Investing.com - Asian shares were mixed on Friday with China gaining on prospects for easier policy, but Tokyo down on a stronger yen.
The Hang Seng index rose 0.90% while the Shanghai Composite index jumped 1.57% and the Nikkei 225 fell 0.61%.
Ahead of the Chinese New Year next week speculation is growing that Beijing may move to ease liquidity further and push more domestic demand.
Elsewhere, a notch down in geopolitical tensions was welcome.
Russian President Vladimir Putin confirmed that a cease fire deal with Ukraine starting February 15 had been reached, following months of violence.
The leaders of France and Germany helped broker the deal after nearly 12 hours of all-night peace talks.
Market sentiment remained subdued after talks between Greece and European Union officials ended without an agreement, though both sides said there was still hope for a deal. Further talks are due to be held next Monday.
Greece’s current bailout is due to expire on February 28 and the new Greek government does not want it extended, fuelling fears over a conflict with its creditors which could trigger the country’s exit from the euro zone.
Athens has proposed an overhaul of 30% of its massive bailout deal, replacing it with a 10 point plan of economic reforms.

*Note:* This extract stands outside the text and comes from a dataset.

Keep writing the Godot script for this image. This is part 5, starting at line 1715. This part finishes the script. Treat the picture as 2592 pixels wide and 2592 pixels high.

However, Greece’s creditors in the EU are insisting that the country must stick to the terms of the original bailout agreement.
Overnight, U.S. stocks were higher after the close on Thursday, as gains in the Basic Materials, Technology and Oil & Gas sectors led shares higher. At the close in New York, the Dow Jones Industrial Average rose 0.62%, while the S&P 500 index gained 0.96%, and the NASDAQ Composite index added 1.18%.